Dallas City Council approved 21 propositions that will appear on the ballot when voters head to the polls this November, including one that could impact election dates.
Some of the larger propositions that will be considered include reform of marijuana enforcement, raises for city council members and the mayor, and the implementation of term limits for city council members and the mayor.
Proposition 4 would eliminate the requirement that City Council elections take place in May to allow the city to move them to November, which is becoming more common across the country.
The amendment was written by David de la Fuente who served on the charter review commission for District 1. It failed at the commission level but Council Member Chad West brought it back up to council and tweaked the language. It passed council 9-6 and will be on the ballot this November.
Fuente lives in Winnetka Heights, and this is the only charter amendment written by a resident of North Oak Cliff.
“I started thinking about this back in 2021 because back then I was volunteering on Chad West’s reelection campaign, and you’d knock on a door in April and people just didn’t even realize an election was going on,” Fuente said. “I started looking into this, and then I found that actually former Mayor Mike Rawlings, who was the mayor before Eric Johnson, actually attempted this back when he was mayor, to get the election out of May and into November, which is becoming a lot more common in Texas and across the country.”

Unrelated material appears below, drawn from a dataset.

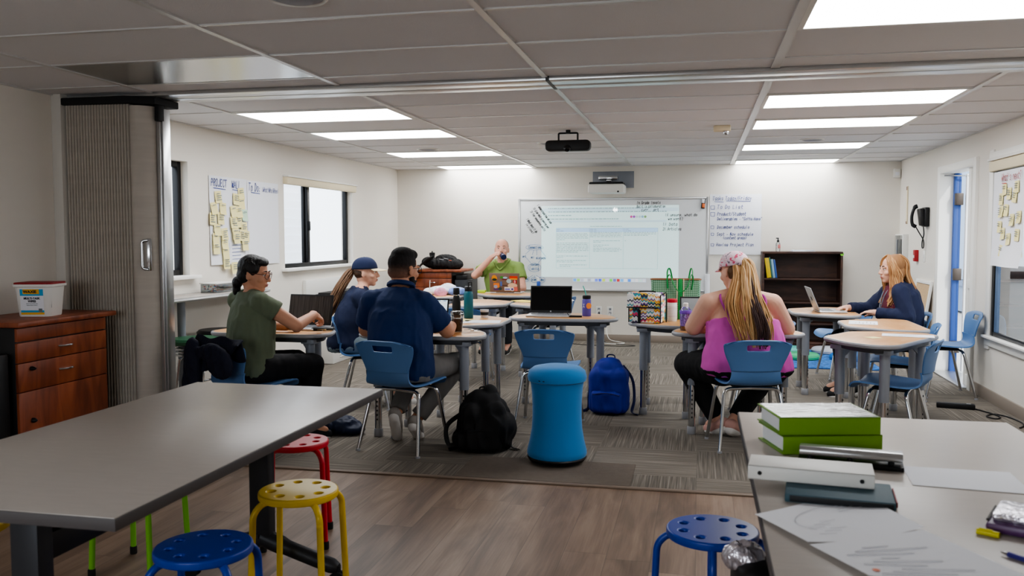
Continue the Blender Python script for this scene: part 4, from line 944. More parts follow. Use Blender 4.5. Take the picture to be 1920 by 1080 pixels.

The charter currently says the election must take place in May, and the amendment would take out this requirement.
“If this passes in November, the city will go to the state government and ask for what is called a bracketed law, and the state is almost certainly going to grant it, because it always does,” Fuente said. “Once the state law clearly allows it, the council would go back in and move the election to November starting in 2027.”
Fuente said out of all of the charter proposals, this will probably be the most impactful on citizens lives.
“People are asked to vote too often,” Fuente said. “Here in Oak Cliff from May of 2023 to November of 2024, in that two year cycle, Oak Cliff residents are being asked to vote six times, which is just an excessive amount, and that that creates voter fatigue.”
Fuente said moving the election from May to November would help decrease voter fatigue and give people breathing room to settle after the presidential election. They would then have about a year before they have to go back and vote for council.
He also added that if the city moves to November, it would save hundreds of thousands of dollars of taxpayer money. He said his understanding is that of the proposals, it’s the only one that, if implemented, would save taxpayer money.
“If the city were to move the election from May to November, the city would probably save around $430,000 every election, which then goes back into the general fund,” Fuente said.